Although it was a little expensive to get there, I spent only a short time in Harbin. One day was spent getting to it, the next day was spent seeing its old downtown area, and the next day was spent traveling away from it. Had I spent a few more days there I might have been able to see the somewhat nearby nature preserve (apparently it has some Siberian tigers) or the WWII war crimes site (where Japanese soldiers perpetrated Menegele-like experiments on Chinese people), assuming I could have figured out how to get there. I had my hands full just trying to figure out how to get to/from the airport. Harbin does seem to get a lot of foreign travelers (especially from Japan, Korea, and Russia) but since most of them are likely business people traveling with expense accounts, they are charged accordingly. As a result I didn't find Harbin a particularly affordable place, although the taxis may have been a bit cheaper there than in other cities in China.
In any case, the rule of thumb for sane traveling is that travel days are travel days, and nothing else should be expected from them. The traveling is enough of an adventure itself. On this occasion I woke up in Harbin very early to catch a cab to the CAAC hotel, from where I caught the airport bus, which got me to the airport ridiculously early for my flight to Beijing, where I had to figure out yet another airport bus and then find my hotel. It all worked (correct bus line was boarded, hotel was located) but it was kind of messy. Beijing is supposed to get an airport train in time for the Olympics, and it really needs it. The city is just way too massive and teeming to easily insert yourself into without some infrastructure to help pry it open for you.
I'd thought I had it pretty well worked out though. My hotel was near the train station, Beijing Zhan, which my guidebook said the airport bus stopped at, and I had the address written in Chinese characters (necessary if you need to hail a cab). But I didn't know where it was exactly with respect to the train station, and I also underestimated just how spread out things in Beijing are. It was sort of like Warsaw in that respect, where small blocks on my guidebook's map were actually 1/2 a kilometer long... I stumbled off the bus when it reached its apparent (final?) stop somewhere slightly west of the train station. Prevented from reaching the sidewalk by all sorts of gates and barriers, I ended up walking in the street (a pretty big street) towards the station entrance, thinking I could find a cab there to take me the rest of the way since I didn't have the slightest idea where to go. The problem was that I couldn't find the taxi stand. Buses, cars, bikes, tuk-tuks, taxis, and throngs of people all converged in front of the station in a confused mess, and I couldn't see any pattern to it that would indicate where taxis might be queuing. It turns out there was a taxi stand a bit further on, but I had already given up and hailed the first one I saw, thereby apparently forcing him to get dispensation from the monitoring police to pick up this unauthorized fare. It was a quick 10 yuan for him though, because after making the next right, and then the next right after that, we quickly arrived at my apparently walking-distance hotel. I was a little nervous upon arrival, though. I expected it to be on some big street; but instead it was tucked off of a little lane behind the train station. But it was fine. The hotel itself was fairly new, and there was nothing wrong or unsafe with the neighborhood. On closer inspection it all seemed pretty residential.

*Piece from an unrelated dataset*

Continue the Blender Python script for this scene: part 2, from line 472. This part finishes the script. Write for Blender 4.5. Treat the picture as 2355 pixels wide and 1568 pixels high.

The hotel is the yellow building on the left.

It had an interior courtyard done Roman-style.

The inside of the second room.
The room I had booked wasn't ready when I checked in so they gave me a different room for the first night. Conveniently, this room had a computer with Internet access in it, so I spent the rest of the evening putzing around with it. But not before making my way back to the station to pick up some dinner from the KFC in it. KFC in China is ubiquitous, possibly even more ubiquitous than McDonalds. And I think it's safe to say that there are more public portraits of the Colonel hanging up around China these days than Chairman Mao. Why even on this evening I had a choice about going to this KFC, or the one across the street...
But the cross-section of people I had to wander through in the plaza in front of the station seemed like a representative sample of today's China. There were travelers of all stripes (mostly Chinese but some Western), commuters, peasants, police, vendors, people with suitcases, people with bundles and boxes. Rich China, poor China, new China, old China. It's a country in transition, and that evening on the Beijing Zhan plaza was a window into it.